Confieso que hasta estos días no había entendido del todo el poder legitimador que pudo suponer el discurso de Juan Carlos I el 23-F. Me reía un poco, incluso, incrédulo de que aquella actuación pudiese añadir tanto a una monarquía ya legitimada doblemente por la Historia y la Constitución. Es que era muy niño en el 81. Estos días, sin embargo, mientras esperábamos el discurso de nuestro Rey, notaba su falta como un vacío que, cuando se llenase, quizá me explicaría para siempre, en mi generación y frente a nuestro desafío, esa tercera legitimidad de la Corona: la de su ejercicio en la hora oscura.

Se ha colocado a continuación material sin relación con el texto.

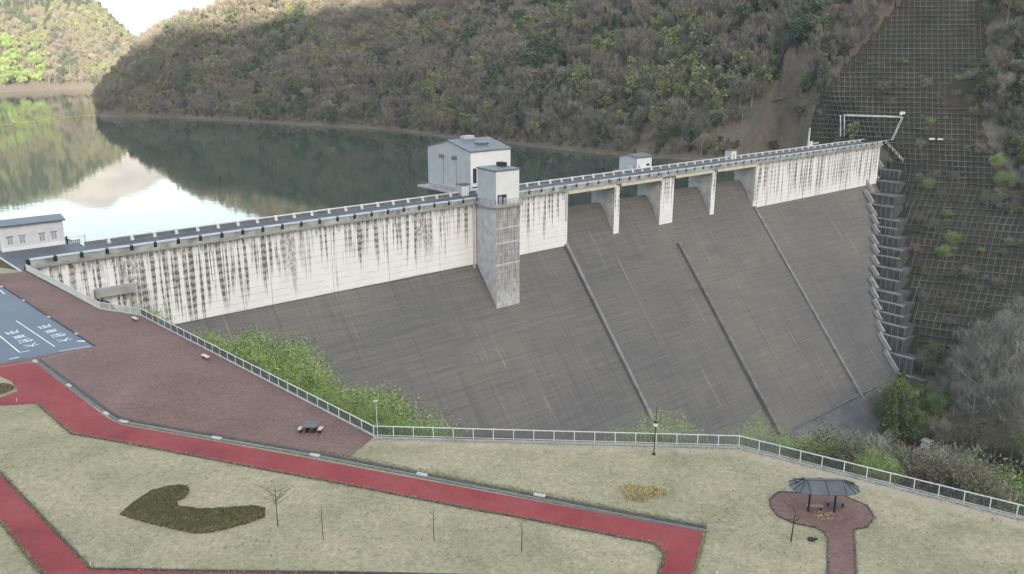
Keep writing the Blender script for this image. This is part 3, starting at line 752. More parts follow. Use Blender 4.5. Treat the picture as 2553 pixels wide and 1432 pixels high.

El discurso de Felipe VI ha sido extraordinario. Ha llamado a las cosas por su nombre, que es lo primero que hay que hacer en las situaciones confusas. La inteligencia le ha dado el nombre exacto de las cosas: de "deslealtad inaudita" ha calificado el comportamiento de esos responsables de la Generalidad con los que estaban queriendo dialogar unos y otros hasta ayer no más. Su discurso se ha cimentado en palabras fuerza: España, Estado, futuro, historia, convivencia, Derecho, serenidad.

Tan importante como lo dicho, el tono: firme. No ha nombrado a las Fuerzas y Cuerpos de Seguridad del Estado, pero seguro que se han sentido amparadas por un discurso que ha defendido sin titubeos ni equidistancias ni llamadas al diálogo la legalidad y el orden constitucional. Ha sido especialmente cálido con los catalanes que sufren la deriva en su tierra. Llevo semanas obsesionado con hacerles llegar mi cariño, pero ha sido el Rey, al decirles que no están solos ni lo estarán, el que nos ha representado a todos. En esa capacidad para encarnar la solidaridad nacional también reside su legitimidad.

Hasta ayer mismo, cuando escribí que sólo la declaración unilateral de independencia podría hacer reaccionar a un Gobierno noqueado, me resignaba a que las cosas tuviesen que ir a peor para mejorar. Hoy no hace falta, y es otro gran mérito del Rey. Si los políticos constitucionalistas no son capaces de oír en su discurso una seria llamada a la acción, es que están sordos o se lo hacen. El discurso del Rey tiene, entre otras virtudes, la de relevarnos de la necesidad de empeorar más. Deberían bastar sus palabras para que los poderes del Estado se pusiesen a trabajar urgentemente y llevasen a la práctica en toda su extensión la deslegitimación sin paliativos del procés que ha hecho el monarca.